Average made America great. Average was the mass market, the sweet spot, the high-volume, high-profit, churn-'em-out-and-move-on middle.

Average is dead.

America's best-selling beer isn't Budweiser or Miller. It's other. Salsa now outsells ketchup. There are so many alternatives, so many distribution channels and so many different kinds of consumers that average just isn't interesting anymore.

Are You Average?

Is your company average? Are you an average person doing an above-average job for an average company selling an average product to the average consumer?

Uh-oh.

This is the hard part. In crazy times, the animals with the greatest chance to survive are the outliers -- the super-fast cheetah or the mammoth with the extra-thick wooly coat. Of course, being an outlier is risky. If the world gets warm fast, that mammoth will be awfully unhappy.

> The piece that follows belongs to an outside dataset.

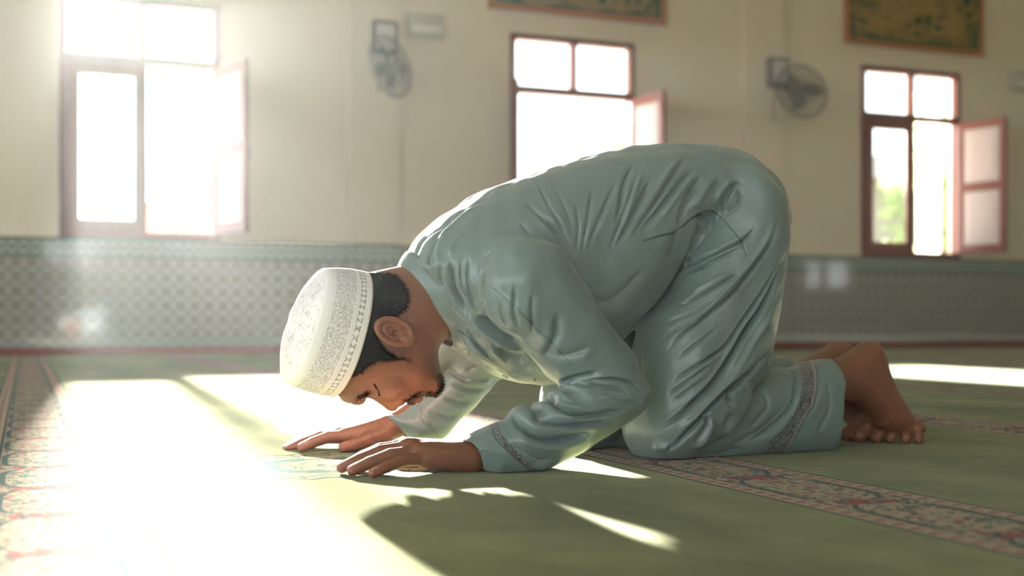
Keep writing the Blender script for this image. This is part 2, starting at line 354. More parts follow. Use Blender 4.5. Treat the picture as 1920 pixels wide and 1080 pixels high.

All your life you've been trained to keep your head down, fit in, stick with it, and be quiet. And in stable times, that's a fine -- though boring -- strategy.

But now the rules have changed. Change is the new normal: Anything could happen; instability is a constant. And the best strategy is not to hunker down and fit in. It's to stand up and stand out.

How can you make your company's products more exceptional? How can you take astounding risks with your career? With your cover letter? With your resume?

You Can't Have It Both Ways

You cannot simultaneously be invisible and stand out. If you're invisible, one thing is certain: You're going to become extinct. Maybe not instantly and maybe not violently, but there's less and less room for someone who doesn't make a difference. In my humble opinion, it's a lot safer and a lot more interesting to make a point.

Start slow, that's fine. But start. Take some risks. Be exceptional. Be salsa, not ketchup.